## Raw data

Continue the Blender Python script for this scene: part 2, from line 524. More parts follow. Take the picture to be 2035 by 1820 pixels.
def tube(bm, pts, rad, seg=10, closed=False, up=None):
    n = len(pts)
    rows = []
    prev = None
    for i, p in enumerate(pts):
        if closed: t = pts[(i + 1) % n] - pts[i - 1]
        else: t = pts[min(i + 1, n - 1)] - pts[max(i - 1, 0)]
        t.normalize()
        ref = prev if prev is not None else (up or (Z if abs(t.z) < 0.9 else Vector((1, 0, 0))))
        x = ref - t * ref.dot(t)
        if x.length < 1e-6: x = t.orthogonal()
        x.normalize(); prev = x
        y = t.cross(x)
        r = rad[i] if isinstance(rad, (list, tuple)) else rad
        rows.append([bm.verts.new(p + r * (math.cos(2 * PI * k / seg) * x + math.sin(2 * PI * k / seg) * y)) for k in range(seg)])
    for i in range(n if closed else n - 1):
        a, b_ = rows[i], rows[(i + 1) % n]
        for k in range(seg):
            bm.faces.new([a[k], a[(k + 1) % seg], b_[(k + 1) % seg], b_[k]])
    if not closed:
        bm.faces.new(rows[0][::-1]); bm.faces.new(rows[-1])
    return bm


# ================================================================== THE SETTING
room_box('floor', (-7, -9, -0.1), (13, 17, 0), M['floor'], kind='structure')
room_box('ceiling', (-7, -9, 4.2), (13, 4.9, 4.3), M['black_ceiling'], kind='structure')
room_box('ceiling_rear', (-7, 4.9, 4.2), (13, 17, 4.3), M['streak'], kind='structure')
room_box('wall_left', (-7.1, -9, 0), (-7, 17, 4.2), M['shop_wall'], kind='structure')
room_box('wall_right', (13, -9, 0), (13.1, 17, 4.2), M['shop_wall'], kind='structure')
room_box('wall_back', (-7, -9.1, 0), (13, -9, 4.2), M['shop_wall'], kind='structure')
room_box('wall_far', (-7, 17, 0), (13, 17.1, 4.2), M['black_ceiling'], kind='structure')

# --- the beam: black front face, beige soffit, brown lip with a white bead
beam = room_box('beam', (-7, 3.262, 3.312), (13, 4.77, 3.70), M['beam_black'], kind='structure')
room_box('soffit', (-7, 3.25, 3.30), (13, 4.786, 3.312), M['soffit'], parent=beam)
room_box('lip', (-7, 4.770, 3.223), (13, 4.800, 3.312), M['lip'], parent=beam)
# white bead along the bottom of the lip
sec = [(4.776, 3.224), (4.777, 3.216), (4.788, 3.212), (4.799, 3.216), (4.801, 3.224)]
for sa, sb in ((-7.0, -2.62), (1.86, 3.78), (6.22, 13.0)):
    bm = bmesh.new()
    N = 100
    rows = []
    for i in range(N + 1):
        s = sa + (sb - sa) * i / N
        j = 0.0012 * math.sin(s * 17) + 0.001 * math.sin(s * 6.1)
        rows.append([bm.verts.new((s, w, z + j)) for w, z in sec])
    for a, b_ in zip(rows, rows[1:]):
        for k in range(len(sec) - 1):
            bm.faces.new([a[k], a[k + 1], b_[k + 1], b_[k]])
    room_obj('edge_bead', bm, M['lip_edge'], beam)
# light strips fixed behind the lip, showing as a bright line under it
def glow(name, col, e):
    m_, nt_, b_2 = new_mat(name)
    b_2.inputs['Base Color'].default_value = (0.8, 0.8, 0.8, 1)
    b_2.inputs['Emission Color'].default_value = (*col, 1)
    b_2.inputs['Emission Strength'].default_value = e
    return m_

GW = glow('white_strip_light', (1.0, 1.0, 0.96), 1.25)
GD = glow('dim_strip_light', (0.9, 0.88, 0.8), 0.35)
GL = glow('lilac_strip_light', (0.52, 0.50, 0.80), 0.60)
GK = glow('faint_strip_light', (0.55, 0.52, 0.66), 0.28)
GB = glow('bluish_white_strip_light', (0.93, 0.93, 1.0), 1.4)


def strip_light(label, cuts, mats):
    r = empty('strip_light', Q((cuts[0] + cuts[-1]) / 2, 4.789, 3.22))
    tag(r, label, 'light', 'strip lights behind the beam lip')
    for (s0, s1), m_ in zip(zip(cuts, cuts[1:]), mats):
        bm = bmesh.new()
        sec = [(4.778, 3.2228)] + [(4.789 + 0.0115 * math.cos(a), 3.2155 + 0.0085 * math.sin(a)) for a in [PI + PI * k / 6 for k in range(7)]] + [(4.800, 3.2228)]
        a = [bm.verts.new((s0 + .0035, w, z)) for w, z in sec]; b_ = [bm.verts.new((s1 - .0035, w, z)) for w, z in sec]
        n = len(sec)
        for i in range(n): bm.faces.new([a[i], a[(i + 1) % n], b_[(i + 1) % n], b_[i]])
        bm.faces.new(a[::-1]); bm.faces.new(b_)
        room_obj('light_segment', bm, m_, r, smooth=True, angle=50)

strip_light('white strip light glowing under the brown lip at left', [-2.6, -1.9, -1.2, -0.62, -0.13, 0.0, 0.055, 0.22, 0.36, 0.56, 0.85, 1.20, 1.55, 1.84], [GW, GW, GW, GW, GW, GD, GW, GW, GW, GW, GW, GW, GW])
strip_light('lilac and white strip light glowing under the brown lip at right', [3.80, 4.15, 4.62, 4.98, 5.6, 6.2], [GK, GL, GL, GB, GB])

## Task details
Can you reproduce all the material exactly?

## Exercise response
Continue the Blender Python script for this scene: part 2, from line 524. More parts follow. Take the picture to be 2035 by 1820 pixels.
def tube(bm, pts, rad, seg=10, closed=False, up=None):
    n = len(pts)
    rows = []
    prev = None
    for i, p in enumerate(pts):
        if closed: t = pts[(i + 1) % n] - pts[i - 1]
        else: t = pts[min(i + 1, n - 1)] - pts[max(i - 1, 0)]
        t.normalize()
        ref = prev if prev is not None else (up or (Z if abs(t.z) < 0.9 else Vector((1, 0, 0))))
        x = ref - t * ref.dot(t)
        if x.length < 1e-6: x = t.orthogonal()
        x.normalize(); prev = x
        y = t.cross(x)
        r = rad[i] if isinstance(rad, (list, tuple)) else rad
        rows.append([bm.verts.new(p + r * (math.cos(2 * PI * k / seg) * x + math.sin(2 * PI * k / seg) * y)) for k in range(seg)])
    for i in range(n if closed else n - 1):
        a, b_ = rows[i], rows[(i + 1) % n]
        for k in range(seg):
            bm.faces.new([a[k], a[(k + 1) % seg], b_[(k + 1) % seg], b_[k]])
    if not closed:
        bm.faces.new(rows[0][::-1]); bm.faces.new(rows[-1])
    return bm


# ================================================================== THE SETTING
room_box('floor', (-7, -9, -0.1), (13, 17, 0), M['floor'], kind='structure')
room_box('ceiling', (-7, -9, 4.2), (13, 4.9, 4.3), M['black_ceiling'], kind='structure')
room_box('ceiling_rear', (-7, 4.9, 4.2), (13, 17, 4.3), M['streak'], kind='structure')
room_box('wall_left', (-7.1, -9, 0), (-7, 17, 4.2), M['shop_wall'], kind='structure')
room_box('wall_right', (13, -9, 0), (13.1, 17, 4.2), M['shop_wall'], kind='structure')
room_box('wall_back', (-7, -9.1, 0), (13, -9, 4.2), M['shop_wall'], kind='structure')
room_box('wall_far', (-7, 17, 0), (13, 17.1, 4.2), M['black_ceiling'], kind='structure')

# --- the beam: black front face, beige soffit, brown lip with a white bead
beam = room_box('beam', (-7, 3.262, 3.312), (13, 4.77, 3.70), M['beam_black'], kind='structure')
room_box('soffit', (-7, 3.25, 3.30), (13, 4.786, 3.312), M['soffit'], parent=beam)
room_box('lip', (-7, 4.770, 3.223), (13, 4.800, 3.312), M['lip'], parent=beam)
# white bead along the bottom of the lip
sec = [(4.776, 3.224), (4.777, 3.216), (4.788, 3.212), (4.799, 3.216), (4.801, 3.224)]
for sa, sb in ((-7.0, -2.62), (1.86, 3.78), (6.22, 13.0)):
    bm = bmesh.new()
    N = 100
    rows = []
    for i in range(N + 1):
        s = sa + (sb - sa) * i / N
        j = 0.0012 * math.sin(s * 17) + 0.001 * math.sin(s * 6.1)
        rows.append([bm.verts.new((s, w, z + j)) for w, z in sec])
    for a, b_ in zip(rows, rows[1:]):
        for k in range(len(sec) - 1):
            bm.faces.new([a[k], a[k + 1], b_[k + 1], b_[k]])
    room_obj('edge_bead', bm, M['lip_edge'], beam)
# light strips fixed behind the lip, showing as a bright line under it
def glow(name, col, e):
    m_, nt_, b_2 = new_mat(name)
    b_2.inputs['Base Color'].default_value = (0.8, 0.8, 0.8, 1)
    b_2.inputs['Emission Color'].default_value = (*col, 1)
    b_2.inputs['Emission Strength'].default_value = e
    return m_

GW = glow('white_strip_light', (1.0, 1.0, 0.96), 1.25)
GD = glow('dim_strip_light', (0.9, 0.88, 0.8), 0.35)
GL = glow('lilac_strip_light', (0.52, 0.50, 0.80), 0.60)
GK = glow('faint_strip_light', (0.55, 0.52, 0.66), 0.28)
GB = glow('bluish_white_strip_light', (0.93, 0.93, 1.0), 1.4)


def strip_light(label, cuts, mats):
    r = empty('strip_light', Q((cuts[0] + cuts[-1]) / 2, 4.789, 3.22))
    tag(r, label, 'light', 'strip lights behind the beam lip')
    for (s0, s1), m_ in zip(zip(cuts, cuts[1:]), mats):
        bm = bmesh.new()
        sec = [(4.778, 3.2228)] + [(4.789 + 0.0115 * math.cos(a), 3.2155 + 0.0085 * math.sin(a)) for a in [PI + PI * k / 6 for k in range(7)]] + [(4.800, 3.2228)]
        a = [bm.verts.new((s0 + .0035, w, z)) for w, z in sec]; b_ = [bm.verts.new((s1 - .0035, w, z)) for w, z in sec]
        n = len(sec)
        for i in range(n): bm.faces.new([a[i], a[(i + 1) % n], b_[(i + 1) % n], b_[i]])
        bm.faces.new(a[::-1]); bm.faces.new(b_)
        room_obj('light_segment', bm, m_, r, smooth=True, angle=50)

strip_light('white strip light glowing under the brown lip at left', [-2.6, -1.9, -1.2, -0.62, -0.13, 0.0, 0.055, 0.22, 0.36, 0.56, 0.85, 1.20, 1.55, 1.84], [GW, GW, GW, GW, GW, GD, GW, GW, GW, GW, GW, GW, GW])
strip_light('lilac and white strip light glowing under the brown lip at right', [3.80, 4.15, 4.62, 4.98, 5.6, 6.2], [GK, GL, GL, GB, GB])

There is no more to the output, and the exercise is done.